Though this story has not been verified, one thing is clear: his fortunes changed, and he went from selling coffins to becoming the most influential person in his time. Jacob Kwaw Wilson Sey is Ghana’s first recorded millionaire, and he had enough to fund a national cause almost single-handedly.
His story didn’t end with becoming rich; one can say that was rather the start.
Saving Gold Coast’s lands
By the 1890s, the British colonial administration attempted to bring all Gold Coast lands under Crown control by introducing some legislation — the Crown Lands Bill of 1894, the Public Lands Ordinance of 1896, and the Lands Bill of 1897 — which would have stripped indigenous communities of traditional land rights and vested unused land in the colonial government.
Despite being unable to read or write, Sey understood exactly what was at stake and opposed it by co-founding the Aborigines’ Rights Protection Society (ARPS) in Cape Coast in 1897. He became its first president, pulling in Western-educated allies including John Mensah Sarbah and J.E. Casely Hayford.
With backing from chiefs across the Central Region, the ARPS prepared a petition and sent a delegation to London to appeal directly to Queen Victoria. This mission was fully funded by Sey.
He hired the ship Alba to carry the delegation, which included Thomas Freeman and Cape Coast merchants Edward Jones and George Hughes, to London.

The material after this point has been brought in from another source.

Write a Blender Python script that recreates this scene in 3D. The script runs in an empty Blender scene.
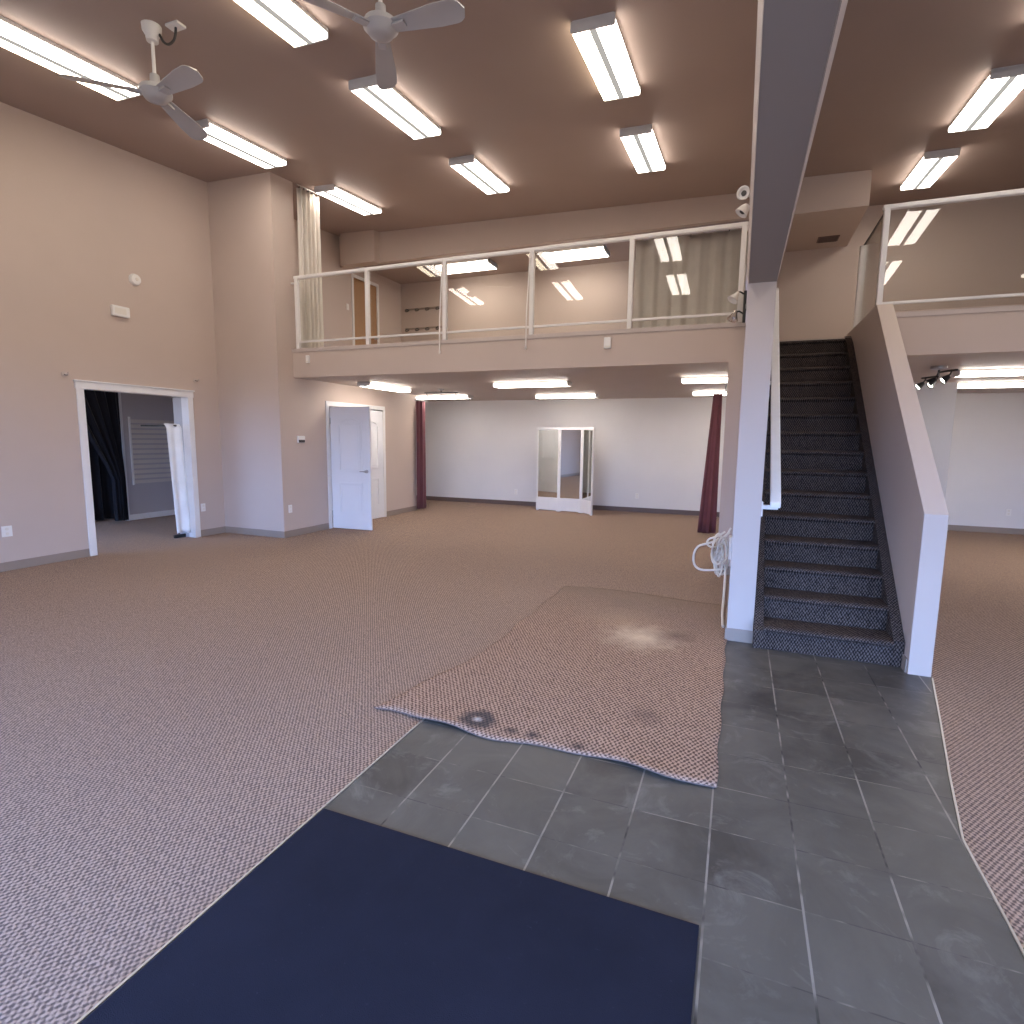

In London, the delegation met the Colonial Secretary, Joseph Chamberlain, at 10 Downing Street, and they succeeded. They returned to the Gold Coast with an official letter from the Queen revoking the bill, along with a bust of Victoria that was later installed at what is now known as Victoria Park in Cape Coast.
Some scholars have gone as far as calling Sey the “first real architect and financier” of Ghana’s eventual independence.
A fortune spent on others
That London mission wasn’t the only time Wilson Sey spent his wealth for the betterment of others.
When Sekondi began pulling business away from Cape Coast, he bought houses to shelter professionals and families relocating for work.
Together with Mensah Sarbah, he pushed for a railway line to boost Cape Coast’s cocoa trade.
As a devout Methodist, Sey provided funds for church organs, clergy salaries and building restorations.
He is also credited with giving a portion of his estate toward founding Mfantsipim School, now one of Ghana’s most prestigious secondary schools. The hill it sits on is still known as Kwabotwe, a contraction of “Kwaa Bonyi ne Botwe” (Kwaa Bonyi’s Hill).
He also used his wealth and standing to support the return of traditional rulers who had been exiled by the colonial administration.
Death and a quiet legacy
Jacob Kwaw Wilson Sey died on 22 May 1902, aged 70, and despite his role in one of the most consequential land-rights victories in the country’s colonial history, he remains a relatively unknown figure in Ghana’s history.